"There were not sufficient reasons to unleash a war against Iraq. To say nothing of the fact that, given the new weapons that make possible destructions that go beyond the combatant groups, today we should be asking ourselves if it is still licit to admit the very existence of a 'just war.'"
- Joseph Cardinal Ratzinger, now Pope Benedict XVI, May 2, 2003.
I wasn't paying a bit of attention to politics until our country's horribly misguided, mistaken, WRONG, response to 9/11. I agree wholeheartedly with this positon of our new pope. If the new "young priests" were to take some active attention to THIS bit of the Holy Father's wisdom, I would buy them all the fancy dishes and frilly clothes they want.
But, I suspect they only want to follow him in as much as he appears to give them power & control.
My wonderful pastor was treating us Sunday with his insight that the last 40 years in the Catholic Church have been a "wasteland" from which he and our newly Confirmed are going to rescue all of us. He says "that's why we got the Pope we got." He crowed about that a little, then did some name-dropping about his connection with "Uncle Joe" Ratzinger.

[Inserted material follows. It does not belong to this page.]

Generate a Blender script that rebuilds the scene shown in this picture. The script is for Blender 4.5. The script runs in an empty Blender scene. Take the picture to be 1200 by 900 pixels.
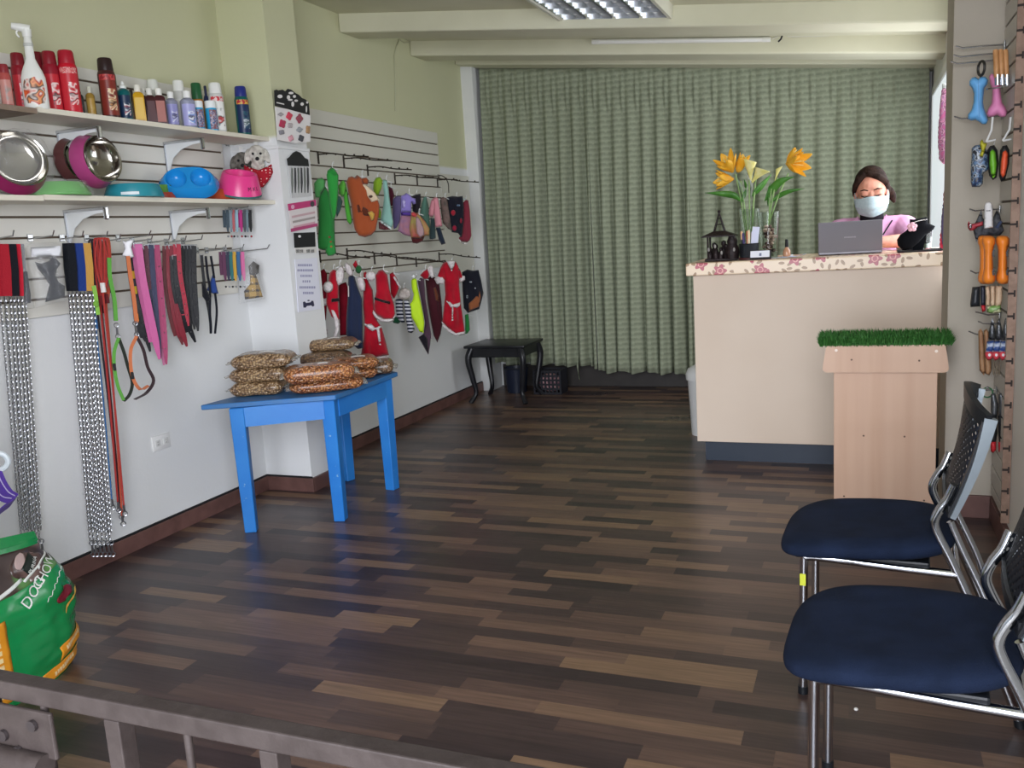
import bpy, bmesh, math, random
from mathutils import Vector, Matrix, noise, geometry
sc = bpy.context.scene
COL = sc.collection
random.seed(7)
PI = math.pi
V = Vector

# ------------------------------------------------------------------ camera
CAM = V((0.0, 0.0, 1.33))
F, CX, CY = 1020.0, 600.0, 450.0            # focal length and centre for a 1200x900 frame


def _axes():
    up = -V((977 - CX, 6500 - CY, F)).normalized()
    d = V((1012 - CX, 251 - CY, F))
    d = (d - up * d.dot(up)).normalized()
    r = d.cross(up)
    if r.x < 0:
        r = -r
    return r, d, up


AX = _axes()                                 # world x, y, z axes expressed in camera space (x right, y down, z forward)


def ray(px, py):
    v = V((px - CX, py - CY, F))
    return V((AX[0].dot(v), AX[1].dot(v), AX[2].dot(v)))


def PL(px, py, p0, n):                       # sight line met with a real plane of the room
    r = ray(px, py)
    return CAM + r * ((V(p0) - CAM).dot(V(n)) / r.dot(V(n)))


def PX(px, py, x): return PL(px, py, (x, 0, 0), (1, 0, 0))
def PY(px, py, y): return PL(px, py, (0, y, 0), (0, 1, 0))
def PZ(px, py, z): return PL(px, py, (0, 0, z), (0, 0, 1))


cam_d = bpy.data.cameras.new('camera')
cam = bpy.data.objects.new('camera', cam_d)
COL.objects.link(cam)
cam_d.sensor_width = 36
cam_d.lens = 36 * F / 1200
cam_d.clip_start = .02
M = Matrix(((AX[0].x, -AX[0].y, -AX[0].z), (AX[1].x, -AX[1].y, -AX[1].z), (AX[2].x, -AX[2].y, -AX[2].z)))
cam.matrix_world = Matrix.Translation(CAM) @ M.to_4x4()
sc.camera = cam

# ------------------------------------------------------------------ materials


def lin(h):
    h = h.lstrip('#')
    out = []
    for i in (0, 2, 4):
        c = int(h[i:i + 2], 16) / 255
        out.append(c / 12.92 if c <= .04045 else ((c + .055) / 1.055) ** 2.4)
    return (*out, 1)


class NT:
    def __init__(s, m):
        s.t = m.node_tree
        s.n = s.t.nodes
        s.l = s.t.links
        s.b = s.n['Principled BSDF']

    def add(s, typ, ins=None, **kw):
        n = s.n.new(typ)
        for k, v in kw.items():
            setattr(n, k, v)
        for k, v in (ins or {}).items():
            if isinstance(v, bpy.types.NodeSocket):
                s.l.new(v, n.inputs[k])
            else:
                n.inputs[k].default_value = v
        return n

    def math(s, op, a, b=0.0, c=None):
        d = {0: a, 1: b}
        if c is not None:
            d[2] = c
        return s.add('ShaderNodeMath', d, operation=op).outputs[0]

    def mix(s, f, a, b):
        n = s.n.new('ShaderNodeMix')
        n.data_type = 'RGBA'
        for k, v in ((0, f), (6, a), (7, b)):
            if isinstance(v, bpy.types.NodeSocket):
                s.l.new(v, n.inputs[k])
            else:
                n.inputs[k].default_value = v
        return n.outputs[2]

    def ramp(s, f, stops, interp='LINEAR'):
        n = s.n.new('ShaderNodeValToRGB')
        n.color_ramp.interpolation = interp
        e = n.color_ramp.elements
        while len(e) < len(stops):
            e.new(.5)
        for i, (p, c) in enumerate(stops):
            e[i].position = p
            e[i].color = c if not isinstance(c, str) else lin(c)
        s.l.new(f, n.inputs[0])
        return n.outputs[0]

    def obj(s):
        return s.add('ShaderNodeTexCoord').outputs['Object']

    def xyz(s, v):
        n = s.add('ShaderNodeSeparateXYZ', {0: v})
        return n.outputs[0], n.outputs[1], n.outputs[2]

    def base(s, sock):
        s.l.new(sock, s.b.inputs['Base Color'])

    def bump(s, h, strength=.3, dist=.01):
        n = s.add('ShaderNodeBump', {'Height': h, 'Strength': strength, 'Distance': dist})
        s.l.new(n.outputs[0], s.b.inputs['Normal'])


_mats = {}


def mat(name, col, rough=.5, metal=0., spec=.5, mixc=None, mscale=6., detail=3., bump=None, coat=0., sheen=0., trans=0., alpha=1., ior=1.45, sub=0.):
    """plain procedural material: colour, optional noise variation (mixc) and bump (scale, strength)"""
    if name in _mats:
        return _mats[name]
    m = bpy.data.materials.new(name)
    m.use_nodes = True
    t = NT(m)
    b = t.b
    b.inputs['Base Color'].default_value = lin(col)
    b.inputs['Roughness'].default_value = rough
    b.inputs['Metallic'].default_value = metal
    b.inputs['Specular IOR Level'].default_value = spec
    b.inputs['IOR'].default_value = ior
    b.inputs['Coat Weight'].default_value = coat
    b.inputs['Coat Roughness'].default_value = .15
    b.inputs['Sheen Weight'].default_value = sheen
    b.inputs['Transmission Weight'].default_value = trans
    b.inputs['Alpha'].default_value = alpha
    if sub:
        b.inputs['Subsurface Weight'].default_value = sub
        b.inputs['Subsurface Radius'].default_value = (.02, .01, .005)
        b.inputs['Subsurface Scale'].default_value = .3
    if mixc or bump:
        co = t.obj()
        if mixc:
            nz = t.add('ShaderNodeTexNoise', {'Vector': co, 'Scale': mscale, 'Detail': detail})
            f = t.ramp(nz.outputs[0], [(.38, (0, 0, 0, 1)), (.62, (1, 1, 1, 1))])
            t.base(t.mix(f, lin(col), lin(mixc)))
        if bump:
            nz = t.add('ShaderNodeTexNoise', {'Vector': co, 'Scale': bump[0], 'Detail': 3.})
            t.bump(nz.outputs[0], bump[1], .01)
    _mats[name] = m
    return m


def newmat(name, rough=.5, spec=.5):
    m = bpy.data.materials.new(name)
    m.use_nodes = True
    t = NT(m)
    t.b.inputs['Roughness'].default_value = rough
    t.b.inputs['Specular IOR Level'].default_value = spec
    _mats[name] = m
    return m, t


_cc = {}


def paint(hexcol, rough=.5, kind='paint'):
    """procedural material per colour: 'cloth' has a weave bump, 'paint' and 'plastic' a faint surface"""
    k = f'{kind} {hexcol} {rough}'
    if k not in _cc:
        if kind == 'cloth':
            _cc[k] = mat(k, hexcol, max(rough, .75), bump=(260, .35), sheen=.15, spec=.2)
        elif kind == 'metal':
            _cc[k] = mat(k, hexcol, rough, metal=1., bump=(40, .04))
        else:
            _cc[k] = mat(k, hexcol, rough, bump=(30, .03))
    return _cc[k]


def cloth(h, r=.85): return paint(h, r, 'cloth')
def metal(h, r=.25): return paint(h, r, 'metal')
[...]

All this from a newly-ordained convert to the Catholic Church who never lived through the last 40 years with us. What an ass. Every Sunday, from the ambo and the altar, we get put-downs--who we are, what we've learned, the people who taught us (priests, sisters, laypeople in the church, Archdiocese, the American Bishops, liberals), the things we do. And there is almost always a good statement about how educated or how ordained he is, or just plain name-dropping. He is "instructing" us now, from the ambo and in our Sunday bulletin.
It's a unique experience. Certainly not a performance I've ever seen from a priest of the Archdiocese of Louisville.
I will say one thing. Sunday, he mentioned the word "Christ" 4 or 5 times. That's a record. I think that's more often than he's said the word during the whole 10 months of Sunday sermons.
1 comment:
For Pete's sake, who is this guy? I'm dying to know.